In May 2009, the SEC proposed proxy access rules, which would give shareholders the right in specified circumstances to nominate directors on the company's ballot. One of the early challenges to the proposed rules rested on the uncertainly regarding the SEC's authority to require proxy access. In response to this uncertainty, Dodd-Frank (Section 971) amended Section 14(a) of the Securities Exchange of 1934 to authorize the SEC to adopt proxy access rules and to set the terms and conditions of shareholder access. In August 2010, the SEC promulgated the final proxy access regulation, which was quickly challenged in court by the Business Roundtable and the U.S. Chamber of Commerce. Today, the DC Circuit vacated Rule 14a-11.
The opinion is short, and it's an easy read.

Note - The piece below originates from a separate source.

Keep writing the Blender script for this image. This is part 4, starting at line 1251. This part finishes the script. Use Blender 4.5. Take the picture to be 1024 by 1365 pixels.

The Court reviewed the SEC's rulemaking process under the Administrative Procedure Act, and found the process wanting. According to Judge Ginsberg's opinion, "the Commission acted arbitrarily and capriciously for having failed once again — as it did most recently in American Equity Investment Life Insurance Company v. SEC, 613 F.3d 166, 167–68 (D.C. Cir. 2010), and before that in Chamber of Commerce, 412 F.3d at 136 — adequately to assess the economic effects of a new rule."
The Court was concerned that the SEC did not adequately account for the direct costs of the new rule, including the potentially high expenditures that companies would incur in opposing shareholder nominees. The SEC failed to even attempt to quantify these costs, even though historical data on the costs of proxy contests is available. Importantly, the costs of opposing shareholder nominees might not be discretionary or self-serving, as the incumbent directors would feel obliged by their fiduciary duty to oppose unqualified nominees.
The SEC also failed to quantify the benefits of the rule, which include improved corporate performance from the election of dissident directors. The Court concluded that the SEC did not adequately evaluate the empirical evidence on this issue. In the face of "mixed" empirical evidence, the SEC was not entitled to claim benefits from the rule.
The most interesting part of the opinion is where the Court considered the possibility that union and state pension funds might use Rule 14a-11 for personal gain. The Court: "By ducking serious evaluation of the costs that could be imposed upon companies from use of the rule by shareholders representing special interests, particularly union and government pension funds, we think the Commission acted arbitrarily."
Finally,* the Court challenged the SEC's conclusions about the frequency of shareholder nominations: "the Adopting Release does not address whether and to what extent Rule 14a-11 will take the place of traditional proxy contests."
The Court vacated the rule, and the U.S. Chamber of Commerce is pleased: "We applaud the court’s decision to prevent special interest politics from being injected into the boardroom." Well, at least for now. The opinion is a rather limited indictment of the proxy access proposal, relying on the lack of sufficient justification. The SEC is considering its options. While it might challenge the ruling, I suspect that the agency is more likely to produce a newly justified rule in the near future.
*The Court also has a section dealing with the application of the rule of investment companies, but I won't summarize that here.